Rebel Economy Wrap

Daily News Egypt
5 Min Read

The government’s “fix-all” economic proposal, DP World is old and new Dubai

By Farah Halime, rebel economy

The government has proposed tax changes and energy subsidy reforms to cut a budget deficit running at around 11 per cent of gross domestic product, Reuters reported in a broad story outlining the austerity measures.

An IMF team is in Cairo to negotiate a $4.8 billion finance package for Egypt. Talks are scheduled to end on 14 November. Some of the key details are as follows and mostly concern the biggest weight on the economy, ie energy subsidies:

– total elimination of the 95 octane petrol subsidy, a step that will be officially announced this week;

– raising the price of natural gas piped to homes, which will come into effect next month. The price increase would be “tiny”, officials have said;

– the government has delayed a programme to use smart cards to distribute canisters of cooking gas, or butagas, by several months to ensure the system works properly;

– the government would not touch the price of subsidised diesel; and

– the government had drafted a law to raise the sales tax on both commodities and services from 10 to 11 per cent.  That includes tax on telephone services, and sales tax on other goods such as cars, cigarettes and tobacco, beer and alcoholic drinks, non-alcoholic beer, soft drinks, coffee beans, water-resistant cement and reinforced steel.

All these measures have already taken a long time to enforce, so it’s lucky Egypt’s lenders are putting up cash support.

The government said on Sunday it had received a third tranche of $500 million from Qatar, according to the same Reuters story; part of a $2 billion loan secured in August to help stave off a financial crisis and which Qatar is depositing at Egypt’s central bank.

The state news agency MENA quoted Finance Minister Momtaz El-Saeed as saying the third tranche of the loan arrived on 30 October and that the last tranche was expected to arrive “soon” but did not give an exact date.

But if donors fail to show up Egypt can rely on the thorough corruption investigators to retrieve billions of dollars and deposit in President Mohamed Morsy’s special “renaissance” account (into which generous citizens can also donate).

Egypt has recovered around $1.8 billion in funds and lands corruptly appropriated by Mubarak-era figures, Ahram Online reports.

The only other detail in the report is that governmental authorities are working on collecting up to around $9 billion from specific persons associated with the former regime and who have been found guilty of corruption.

The report, which is quite fuzzy on details, does highlight an important fact: Mubarak and his cronies were not as rich as initially thought. In fact, to insist that the former president and his family are worth at least $70 billion only serves to glorify a regime whose biggest failing was to neglect rather than shrewdly steal mountains of cash.

The Wall Street Journal ran an eye-opening profile into the chief executive of DP World, the world’s third largest ports operator yesterday.

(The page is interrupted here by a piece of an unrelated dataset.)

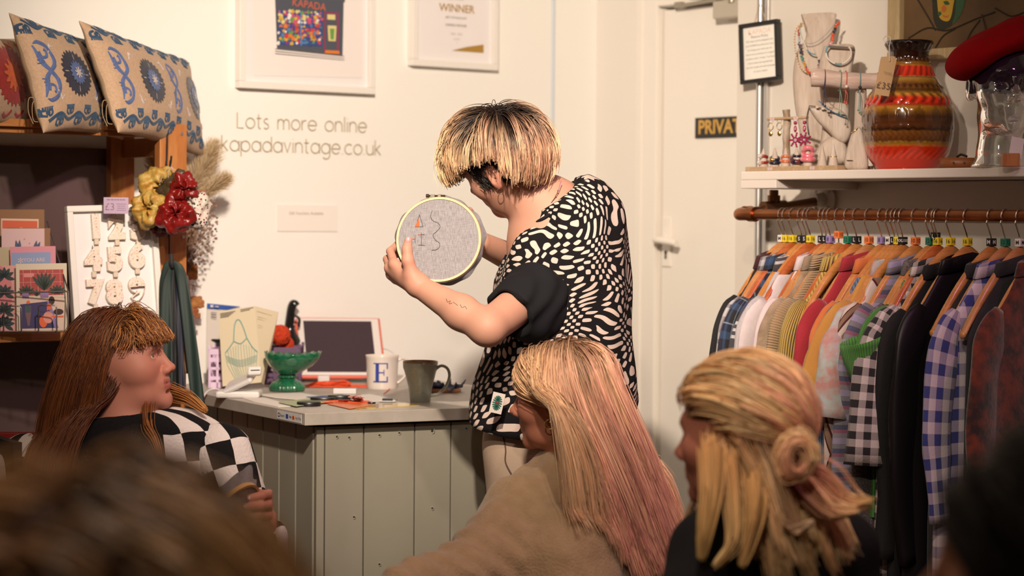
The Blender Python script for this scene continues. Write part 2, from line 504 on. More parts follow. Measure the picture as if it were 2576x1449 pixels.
# skirting
b = MB(); b.box((0, 0, 0), (XD-X0, .018, .12)); o = b.build('baseboard_back', m_gloss, smooth=False, bev=.004); o.location = ((XD+X0)/2, YB-.009, .06); struct(o)
b = MB(); b.box((0, 0, 0), (.018, YP-Y0, .12)); o = b.build('baseboard_right', m_gloss, smooth=False, bev=.004); o.location = (XS-.009, (YP+Y0)/2, .06); struct(o)
# pale blue strip down the back wall
p = Wy(1389, 300, YB)
b = MB(); b.box((0, 0, 0), (.012, .006, 2.2)); o = b.build('trim_3', mat('pale_blue_plastic', (.62, .68, .74), .5), smooth=False, bev=.002)
o.location = (p[0], YB-.003, 1.62); struct(o)

# door furniture : children of the door
m_chrome = mat('brushed_nickel', (.62, .58, .52), .28, 1.)
m_brass = mat('aged_brass', (.45, .34, .18), .35, .8)
def door_child(b, name, m, **kw):
    b.M = tr4(-np.array(dm.location)) if False else b.M
    o = b.build(name, m, dm, **kw); o.location = -Vector(dm.location); return o
hp = Wx(1677, 607, XD); hy, hz = float(hp[1]), float(hp[2])
zt, zb_ = float(Wx(1677, 546, XD)[2]), float(Wx(1677, 671, XD)[2])
b = MB(); b.box((XD+.001, hy, (zt+zb_)/2), (.008, .040, zt-zb_))
door_child(b, 'back_plate', m_gloss, smooth=False, bev=.003)
b = MB(); b.cyl((XD, hy, hz+.005), (XD-.045, hy, hz+.005), .010)
b.tube(bez([(XD-.045, hy+.004, hz+.005), (XD-.052, hy-.02, hz+.004), (XD-.048, hy-.075, hz-.002), (XD-.046, hy-.095, hz-.006)], 14), [.010]*13, 12)
door_child(b, 'handle', m_gloss)
b = MB(); b.cyl((XD-.002, hy, hz-.035), (XD-.005, hy, hz-.035), .006, 14); b.box((XD-.004, hy, hz-.047), (.003, .006, .016))
door_child(b, 'keyhole', m_dark)
# closer
cz = float(Wx(1830, 30, XD)[2]); cy = float(Wx(1845, 30, XD)[1])
b = MB(); b.box((XD-.03, cy-.075, cz+.002), (.05, .22, .055)); door_child(b, 'closer_body', mat('closer_grey', (.50, .45, .37), .45, .2), smooth=False, bev=.006)
ay = float(Wx(1725, 18, XD)[1]); az = float(Wx(1725, 17, XD)[2])
b = MB(); b.tube([(XD-.045, cy, cz+.036), (XD-.028, ay, az)], .006, 8, flat=1.6)
b.cyl((XD-.055, cy-.05, cz+.02), (XD-.055, cy-.05, cz+.045), .012)
b.box((XD-.018, ay+.002, az+.004), (.03, .03, .018)); b.tube([(XD-.04, cy+.02, cz+.046), (XD-.012, ay-.03, az+.02)], .004, 8)
door_child(b, 'closer_arm', mat('closer_metal', (.38, .34, .28), .4, .7))
# PRIVATE sign : a plate glued to the door
s0 = Wx(1750, 323, XD); sz0, sz1 = float(Wx(1750, 348, XD)[2]), float(Wx(1750, 297, XD)[2]); sw = .245
b = MB(); b.box((XD-.001, s0[1]-sw/2, (sz0+sz1)/2), (.003, sw, sz1-sz0))
b.mi = 1
Mt = frame4((XD-.003, s0[1]-sw/2, (sz0+sz1)/2), (0, -1, 0), (0, 0, 1), (-1, 0, 0))
b.text('PRIVATE', (sz1-sz0)*.93, Mt, off=.03)
b.mi = 0
door_child(b, 'private_sign', [mat('sign_black', (.012, .012, .010), .35), mat('sign_gold', (.62, .36, .08), .35, .3)], smooth=False, label='black plate with PRIVATE in gold capitals')
# ---------------------------------------------------------------- rail wall : conduit, notice, shelf, rail
XR = 3.976
RY = lambda px: float(Wx(px, 541, XR)[1])
RZ = float(Wx(2200, 541, XR)[2])
m_cop = mat('copper_pipe', (.42, .17, .07), .34, 1., c2=(.30, .11, .045), nscale=12, bscale=60, bstr=.08)
m_cop2 = mat('dull_bronze_fitting', (.20, .10, .05), .45, .9, bscale=80, bstr=.2)
m_steel = mat('galvanised_steel', (.60, .58, .56), .35, .9)
m_shelf = mat('whitewashed_wood', (.80, .74, .68), .6, c2=(.74, .66, .60), nscale=5, nstretch=(1, .2, 1), bscale=40, bstr=.25)
m_black = mat('black_plastic', (.012, .011, .011), .35)
# conduit
p = Wx(1918, 300, XS)
b = MB(); zc0 = float(Wx(1914, 735, XS)[2])
b.cyl((0, 0, 0), (0, 0, CEIL-zc0), .0105, 16)
b.box((.006, -.022, (CEIL-zc0)/2), (.012, .016, CEIL-zc0))
b.box((.002, .012, .005), (.014, .05, .03))
cd = b.build('electrical_conduit', m_steel, smooth=True, bev=.001); cd.location = (XS-.012, p[1], zc0)
tag(cd, 'thin silver metal conduit running down the wall behind the returns notice', 'pipe')
def quad3(TL, TR, BL):
    TL, TR, BL = map(lambda q: np.asarray(q, float), (TL, TR, BL))
    w = np.linalg.norm(TR-TL); h = np.linalg.norm(BL-TL); x = nrm(TR-TL); y = nrm(TL-BL); n = nrm(np.cross(x, y)); y = np.cross(n, x)
    return frame4((TR+BL)/2, x, y, n), w, h
def lines(b, body_w, y0, y1, n, z=.0006, th=None, ragged=.25, cx=0., seed=1, words=5):
    """rows of small unreadable print, as broken dashes"""
    r = random.Random(seed); dy = (y1-y0)/max(1, n-1) if n > 1 else 0; th = th or abs(dy)*.35
    for i in range(n):
        y = y0+dy*i; L = body_w*(1-ragged*r.random()); x = cx-L/2
        while x < cx+L/2-.001:
            w = min(L*(.08+.16*r.random()), cx+L/2-x); b.box((x+w*.45, y, z), (w*.82, th, .0002)); x += w
# returns notice
M, w, h = quad3(Wx(1860, 63, XS-.045), Wx(1957, 48, XS-.030), Wx(1868, 213, XS-.045))
t = thing('notice_frame', 'small black framed returns notice hung on the silver conduit above the shelf', 'picture frame', M[:3, 3], rot=Matrix(M[:3, :3].tolist()).to_euler())
b = MB(); f = .011
for (cx, cy, sx, sy) in ((0, h/2-f/2, w, f), (0, -h/2+f/2, w, f), (-w/2+f/2, 0, f, h-2*f), (w/2-f/2, 0, f, h-2*f)): b.box((cx, cy, 0), (sx, sy, .018))
b.build('frame', m_black, t, smooth=False, bev=.0015)
b = MB(); b.box((0, 0, -.002), (w-2*f, h-2*f, .004)); b.mi = 1
b.text('KAPADA', .021, tr4((0, h*.345, .0005)), off=-.012)
b.mi = 2; b.text('Returns Policy', .0105, tr4((0, h*.265, .0005)), off=-.008)
for i, s in enumerate(["We hope you'll be delighted with", "your KAPADA purchase but if you", "do change your mind, you can", "return your purchase in it's original", "condition within 14 days. You'll just", "need to leave the tag attached,", "save the receipt and we'll exchange", "or issue a refund."]):
    b.text(s, .0072, tr4((0, h*.195-i*h*.072, .0005)), off=-.008)
b.build('notice_sheet', [mat('notice_paper', (.83, .80, .74), .4), mat('pale_pink_ink', (.75, .50, .40), .7), mat('dark_ink', (.12, .11, .10), .7)], t, smooth=False)
b = MB(); b.tube(bez([(-w*.12, h/2, 0), (-.004, h/2+.05, -.01), (w*.16, h/2, 0)], 10), .0012, 6); b.build('hanging_string', mat('twine', (.45, .33, .2), .9), t)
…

Mohammed Sharaf’s personal relationship with ships started long before he began work in the industry, when, in 1961, he was shipwrecked at just six months old.

MV Dara, the ship transporting him, his mother, brothers and sister sank after an explosion, just outside the port of Dubai. The incident cost Sharaf his mother, a sister and one brother, while another brother was considered lost. He survived with a caretaker before reuniting with his family in the UAE.

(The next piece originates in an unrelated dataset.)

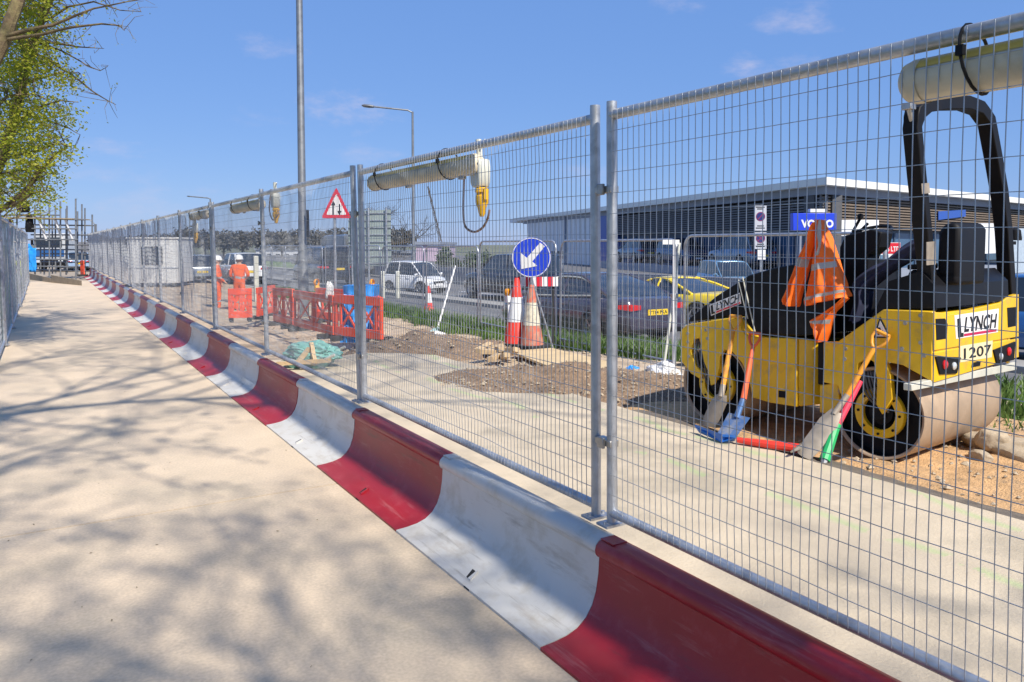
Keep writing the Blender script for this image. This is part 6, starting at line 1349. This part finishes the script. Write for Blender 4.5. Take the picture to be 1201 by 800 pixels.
for i in range(26):                 # limbs of the upper crown, above the frame
    a = poly_at(LM[rnd.choice((0, 1))], rnd.uniform(.75, 1)); grow(lb, lv, a, Vector((rnd.gauss(0, .6), rnd.gauss(0, .6), rnd.uniform(.4, 1))), rnd.uniform(1.0, 1.9), .035, 2, 4, 7, .6, .07)
lb.build('trunk_and_limbs', M['bark'], t, world=True); lv.build('crown', M['leaf'], t, smooth=False, world=True)
tree('slender tree with green leaves further along behind the left fence', (-2.9, 27, 0), 6.2, .11, 4, 9, 'leaf', .08)
tree('dark stemmed tree beyond the left fence near the scaffold', (-4.2, 38, 0), 6.0, .12, 4, 8, 'leaf', .09)
# trees behind the viewpoint whose branches shade the path
rnd.seed(21)
for (lab, x, y, H, r, ml, lf, tf, um, zm) in (('spring tree out of view beside the path behind the viewpoint', -2.6, -5.0, 11, .15, 5, 5, .45, .5, 3.5), ('spring tree far behind the viewpoint on the left', -1.9, -9.5, 12.5, .15, 5, 5, .45, .5, 3.5), ('spring tree just left of the viewpoint beyond the left fence', -2.6, .8, 11, .15, 5, 5, .52, .6, 4.2),
        ('spring tree left of the path ahead of the viewpoint, out of view', -2.4, 4.6, 11.5, .15, 5, 5, .55, .7, 5.8), ('tall spring tree left of the path, its crown above the photo', -2.3, 8.8, 13.5, .15, 5, 5, .6, .84, 7.6), ('tallest spring tree left of the path, its crown above the photo', -2.6, 14.0, 15.5, .15, 5, 5, .64, .9, 9.6),
        ('spring tree behind the viewpoint between path and site', 3.0, -6.0, 12, .15, 5, 4, .46, .5, 3.5)):
    tree(lab, (x, y, -.1), H, r, ml, lf + 1, 'leaf', .095, None, .62, 'bark', tf, um, zm)
# distant trees and bushes
def far_bush(name, label, px, pytop, d, wpx, m_, n, cat='tree', group=None, zb=-.3, s=.25, trunk=True, top_flat=.9):
    top = at_d(px, pytop, d); hgt_ = top.z - zb; wd = wpx / FX * d / 2; b = Vector((top.x, top.y, zb)); t = thing(name, label, cat, b, 0, group); lv = MB(); tb_ = MB(); z0 = .3 if trunk else .05
    sd = rnd.uniform(0, 50)
    for i in range(n):
        a = rnd.uniform(0, 6.28); e = math.acos(rnd.uniform(-1, 1)); rr_ = rnd.random() ** .45; f = 1 + .4 * noise(math.cos(a) * 1.6 + sd, math.sin(a) * 1.6, math.cos(e) * 1.6)
        p = Vector((math.cos(a) * math.sin(e) * wd * rr_ * f, math.sin(a) * math.sin(e) * wd * rr_ * f, hgt_ * (lerp(z0, 1, .5 + .5 * math.cos(e) * rr_ * f)))); leaf(lv, p, s * rnd.uniform(.5, 1.4))
    for k in range(7 if trunk else 4): 
        a = k * .9 + sd; tb_.tube([(0, 0, 0), (.05 * wd * math.cos(a), .05 * wd * math.sin(a), hgt_ * .35), (.55 * wd * math.cos(a), .55 * wd * math.sin(a), hgt_ * .8)], [.02 * hgt_ + .02, .018 * hgt_, .006], 5, caps=False)
    tb_.build('trunk', M['barkdark'], t); lv.build('crown', m_, t, smooth=False); return t
tree('bare branched tree behind the large sign back', (*post_base(437, 60, 0).xy, -.2), 8.2, .16, 5, 0, 'leaf', .05, None, .7, 'barkdark', .34, .3)
far_bush('bush', 'rounded dark green bush left of the larger one beyond the far carriageway', 521, 290, 62, 20, M['leafdark'], 1100, 'bush', s=.22, trunk=False)
far_bush('bush', 'larger rounded dark green bush beyond the far carriageway left of the showroom', 562, 296, 58, 40, M['leafdark'], 1800, 'bush', s=.22, trunk=False)
far_bush('bush', 'small bush at the left end of the showroom behind the blue arrow sign', 606, 303, 70, 16, M['leafdark'], 700, 'bush', s=.25, trunk=False)
far_bush('bush', 'bush against the mauve warehouse base right of the small white car', 534, 304, 66, 14, M['leafdark'], 600, 'bush', s=.25, trunk=False)
xs = [118, 142, 168, 196, 218, 240, 262, 284, 306, 330, 350, 372, 396, 452, 474]
for i, x in enumerate(xs):
    far_bush('tree', '%s hazy bare tree on the horizon, counting from the left' % ORD[i], x, 270 + 8 * noise(x * .3, 1) + (6 if x < 200 else 0), 120 + 8 * (i % 3), 34, M['hazewood'], 1100, 'tree', 'bare trees along the horizon', s=.5)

DP World, in some ways, represents the old and new Dubai.

It is a reminder of Dubai’s beginning as a successful sea port where a tiny settlement developed from a small fishing and pearl-diving community to an oil-rich sheikhdom.

But it is also an example of over-spending and spiralling debt. The company currently has a net debt of $3.5 billion and has had to let go of some of its key assets. Last month it said it was pulling out of its operations in the port of Vostochny, the largest container terminal in Russia’s far east and one of the key gateways for the country’s container network.